Was she giving Danielle some advice? A note of caution? An indication that to make it in this writing game, you needed to be in it for the work, and just the work not the money, not the praise, not the applause?


Or was she giving her a subtle indication that this was her life? That this craft, this game, this arena is where she wanted to spend every day of her life until she could no longer breathe, until her time had come.


Because Christie had what most dream of. The work wasn't work, the labor wasn't labor, and the discipline wasn't discipline. It was all joy and play. It was a walk in the park, a sunny day in December, and she wanted to experience those feelings every day of her life.


It's an interesting thought: maybe the goal of work isn't to stop working, but to find the work where you never want to stop working.

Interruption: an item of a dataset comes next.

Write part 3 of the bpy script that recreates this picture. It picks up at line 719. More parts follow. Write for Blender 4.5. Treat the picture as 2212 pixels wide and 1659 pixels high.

Jerry Seinfeld explained he wants to do stand-up comedy "into my 80s and beyond."


But to work until you die, to spend days in labor for your entire existence, is a message that the world turns off.


Isn't there a time to call it quits?

To finally enjoy your life?

To retire and live?


But what the world misses about Christie, about Seinfeld, is that it wasn't and never will be work. It's love. It's joy. It's beauty. It's harmony. It's peace.


And what is retirement anyway? Is it not an admission that the last four or five decades were spent on work or a craft that didn't matter?


But a craftsman, someone who does the work for the love of the craft, doesn't stop. The writer who loves writing will write forever. The composer who loves composing will compose forever. The runner who loves running will run forever—or until they physically can't.


And isn't that the goal? To do the thing, the work, the labor that you love...and do it forever. It doesn't mean you have to keep the same intensity and vigor, but if you won't do this thing forever—this thing that is consuming a third of your life—maybe it's time for a change.


Because like Christie, like Seinfeld, the goal is to die face-first...doing the craft you love.